───── Records

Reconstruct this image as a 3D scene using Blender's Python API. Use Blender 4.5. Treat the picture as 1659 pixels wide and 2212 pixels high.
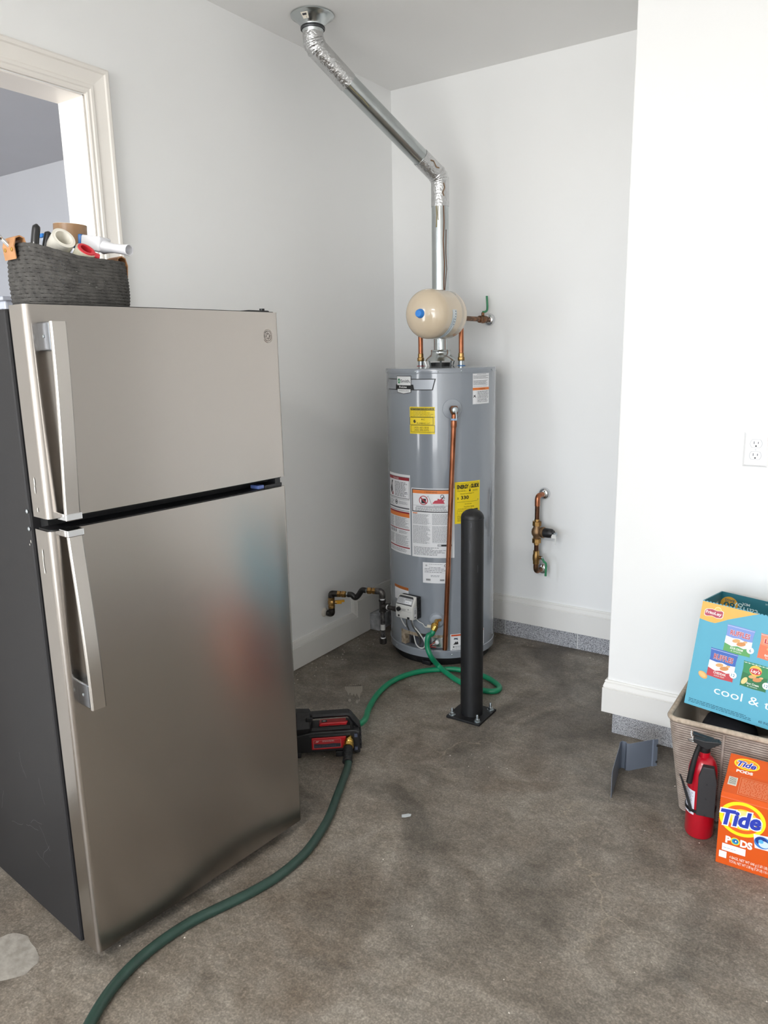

──────────
───── Records

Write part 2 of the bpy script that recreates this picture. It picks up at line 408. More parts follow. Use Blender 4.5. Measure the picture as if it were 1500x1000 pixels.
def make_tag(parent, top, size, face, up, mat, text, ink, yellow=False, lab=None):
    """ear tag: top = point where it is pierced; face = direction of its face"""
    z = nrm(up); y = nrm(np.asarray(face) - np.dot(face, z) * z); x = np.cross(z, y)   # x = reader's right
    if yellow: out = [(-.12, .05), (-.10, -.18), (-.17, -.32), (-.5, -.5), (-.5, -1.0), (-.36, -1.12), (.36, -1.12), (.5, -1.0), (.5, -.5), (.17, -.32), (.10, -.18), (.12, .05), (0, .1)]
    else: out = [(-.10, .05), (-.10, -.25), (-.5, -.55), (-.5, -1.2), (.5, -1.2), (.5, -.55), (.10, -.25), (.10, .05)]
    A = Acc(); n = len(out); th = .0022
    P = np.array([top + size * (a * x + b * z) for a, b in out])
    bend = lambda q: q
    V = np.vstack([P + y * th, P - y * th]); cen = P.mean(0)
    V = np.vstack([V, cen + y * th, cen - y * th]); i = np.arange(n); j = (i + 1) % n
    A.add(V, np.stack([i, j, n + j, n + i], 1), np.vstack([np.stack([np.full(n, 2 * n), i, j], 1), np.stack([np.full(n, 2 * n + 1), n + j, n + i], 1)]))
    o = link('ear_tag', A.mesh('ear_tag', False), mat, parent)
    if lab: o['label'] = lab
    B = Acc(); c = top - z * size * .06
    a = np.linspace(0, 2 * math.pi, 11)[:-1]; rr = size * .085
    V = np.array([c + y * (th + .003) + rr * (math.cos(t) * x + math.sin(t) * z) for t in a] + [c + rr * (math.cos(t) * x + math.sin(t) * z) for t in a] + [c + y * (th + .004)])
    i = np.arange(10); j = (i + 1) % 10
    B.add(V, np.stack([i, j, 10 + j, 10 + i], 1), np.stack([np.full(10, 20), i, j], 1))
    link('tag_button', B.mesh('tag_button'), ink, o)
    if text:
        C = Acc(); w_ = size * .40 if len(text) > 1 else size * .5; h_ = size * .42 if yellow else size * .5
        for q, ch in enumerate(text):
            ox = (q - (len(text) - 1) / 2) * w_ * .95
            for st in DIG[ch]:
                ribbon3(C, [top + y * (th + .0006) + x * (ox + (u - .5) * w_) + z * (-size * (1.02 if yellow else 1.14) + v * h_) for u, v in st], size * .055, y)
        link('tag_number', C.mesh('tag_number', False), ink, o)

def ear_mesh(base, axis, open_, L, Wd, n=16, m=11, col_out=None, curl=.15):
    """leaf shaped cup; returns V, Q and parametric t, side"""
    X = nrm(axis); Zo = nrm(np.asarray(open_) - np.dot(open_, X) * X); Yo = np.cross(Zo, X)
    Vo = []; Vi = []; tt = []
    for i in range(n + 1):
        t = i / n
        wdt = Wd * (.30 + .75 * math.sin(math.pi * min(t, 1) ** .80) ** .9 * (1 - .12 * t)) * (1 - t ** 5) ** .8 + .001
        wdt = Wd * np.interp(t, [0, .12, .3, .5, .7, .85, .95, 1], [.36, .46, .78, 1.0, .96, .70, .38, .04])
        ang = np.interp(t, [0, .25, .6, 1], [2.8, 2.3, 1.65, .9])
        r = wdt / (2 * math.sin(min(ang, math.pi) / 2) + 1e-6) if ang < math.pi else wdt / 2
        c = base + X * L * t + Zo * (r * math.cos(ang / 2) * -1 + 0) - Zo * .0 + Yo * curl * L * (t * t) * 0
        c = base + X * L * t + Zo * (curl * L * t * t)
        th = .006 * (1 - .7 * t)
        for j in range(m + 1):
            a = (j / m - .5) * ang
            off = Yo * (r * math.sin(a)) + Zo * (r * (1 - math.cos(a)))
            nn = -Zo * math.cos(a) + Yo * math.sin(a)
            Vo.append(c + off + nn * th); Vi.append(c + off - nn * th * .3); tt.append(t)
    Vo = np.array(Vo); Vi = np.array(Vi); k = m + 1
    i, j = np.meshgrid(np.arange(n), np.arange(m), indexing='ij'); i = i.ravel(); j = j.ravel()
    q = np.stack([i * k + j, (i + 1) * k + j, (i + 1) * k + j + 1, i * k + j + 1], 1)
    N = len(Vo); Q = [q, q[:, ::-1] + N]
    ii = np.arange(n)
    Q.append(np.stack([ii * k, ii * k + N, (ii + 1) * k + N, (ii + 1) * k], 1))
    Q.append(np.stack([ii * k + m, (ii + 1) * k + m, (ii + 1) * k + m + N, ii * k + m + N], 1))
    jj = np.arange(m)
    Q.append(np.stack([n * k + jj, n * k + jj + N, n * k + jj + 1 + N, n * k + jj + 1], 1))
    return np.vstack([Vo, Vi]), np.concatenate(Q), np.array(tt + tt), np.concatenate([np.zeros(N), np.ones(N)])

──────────
───── Records

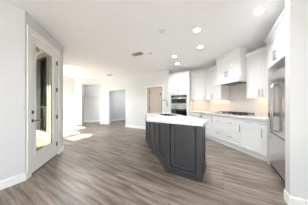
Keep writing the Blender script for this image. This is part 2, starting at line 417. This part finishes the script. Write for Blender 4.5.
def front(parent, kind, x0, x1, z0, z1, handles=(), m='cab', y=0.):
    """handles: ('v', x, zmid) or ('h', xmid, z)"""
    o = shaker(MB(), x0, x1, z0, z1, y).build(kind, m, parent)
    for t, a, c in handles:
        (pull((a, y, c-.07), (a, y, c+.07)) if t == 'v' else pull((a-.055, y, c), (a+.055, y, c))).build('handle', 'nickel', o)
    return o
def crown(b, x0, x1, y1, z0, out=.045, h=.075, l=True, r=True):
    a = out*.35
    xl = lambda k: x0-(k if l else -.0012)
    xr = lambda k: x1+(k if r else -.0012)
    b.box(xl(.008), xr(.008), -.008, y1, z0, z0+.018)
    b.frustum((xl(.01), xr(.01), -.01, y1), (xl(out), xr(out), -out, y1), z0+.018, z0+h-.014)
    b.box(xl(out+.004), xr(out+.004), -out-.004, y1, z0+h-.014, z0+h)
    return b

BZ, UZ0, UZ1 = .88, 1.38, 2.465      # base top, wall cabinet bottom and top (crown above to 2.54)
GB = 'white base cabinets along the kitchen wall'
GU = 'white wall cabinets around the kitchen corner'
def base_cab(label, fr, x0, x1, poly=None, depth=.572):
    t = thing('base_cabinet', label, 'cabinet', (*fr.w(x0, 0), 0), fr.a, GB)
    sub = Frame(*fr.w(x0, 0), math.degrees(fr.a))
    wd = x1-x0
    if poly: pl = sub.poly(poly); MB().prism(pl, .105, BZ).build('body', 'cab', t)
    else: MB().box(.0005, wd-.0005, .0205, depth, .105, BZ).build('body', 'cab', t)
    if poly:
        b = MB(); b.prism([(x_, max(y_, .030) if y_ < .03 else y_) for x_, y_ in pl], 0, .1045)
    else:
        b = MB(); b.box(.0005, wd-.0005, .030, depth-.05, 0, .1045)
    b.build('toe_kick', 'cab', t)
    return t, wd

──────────

This exercise asks for the lines from the line with "Keep writing the" to the line with "return t, wd", both lines included, set down exactly and with nothing else.

= Solution for this problem =
Keep writing the Blender script for this image. This is part 2, starting at line 417. This part finishes the script. Write for Blender 4.5.
def front(parent, kind, x0, x1, z0, z1, handles=(), m='cab', y=0.):
    """handles: ('v', x, zmid) or ('h', xmid, z)"""
    o = shaker(MB(), x0, x1, z0, z1, y).build(kind, m, parent)
    for t, a, c in handles:
        (pull((a, y, c-.07), (a, y, c+.07)) if t == 'v' else pull((a-.055, y, c), (a+.055, y, c))).build('handle', 'nickel', o)
    return o
def crown(b, x0, x1, y1, z0, out=.045, h=.075, l=True, r=True):
    a = out*.35
    xl = lambda k: x0-(k if l else -.0012)
    xr = lambda k: x1+(k if r else -.0012)
    b.box(xl(.008), xr(.008), -.008, y1, z0, z0+.018)
    b.frustum((xl(.01), xr(.01), -.01, y1), (xl(out), xr(out), -out, y1), z0+.018, z0+h-.014)
    b.box(xl(out+.004), xr(out+.004), -out-.004, y1, z0+h-.014, z0+h)
    return b

BZ, UZ0, UZ1 = .88, 1.38, 2.465      # base top, wall cabinet bottom and top (crown above to 2.54)
GB = 'white base cabinets along the kitchen wall'
GU = 'white wall cabinets around the kitchen corner'
def base_cab(label, fr, x0, x1, poly=None, depth=.572):
    t = thing('base_cabinet', label, 'cabinet', (*fr.w(x0, 0), 0), fr.a, GB)
    sub = Frame(*fr.w(x0, 0), math.degrees(fr.a))
    wd = x1-x0
    if poly: pl = sub.poly(poly); MB().prism(pl, .105, BZ).build('body', 'cab', t)
    else: MB().box(.0005, wd-.0005, .0205, depth, .105, BZ).build('body', 'cab', t)
    if poly:
        b = MB(); b.prism([(x_, max(y_, .030) if y_ < .03 else y_) for x_, y_ in pl], 0, .1045)
    else:
        b = MB(); b.box(.0005, wd-.0005, .030, depth-.05, 0, .1045)
    b.build('toe_kick', 'cab', t)
    return t, wd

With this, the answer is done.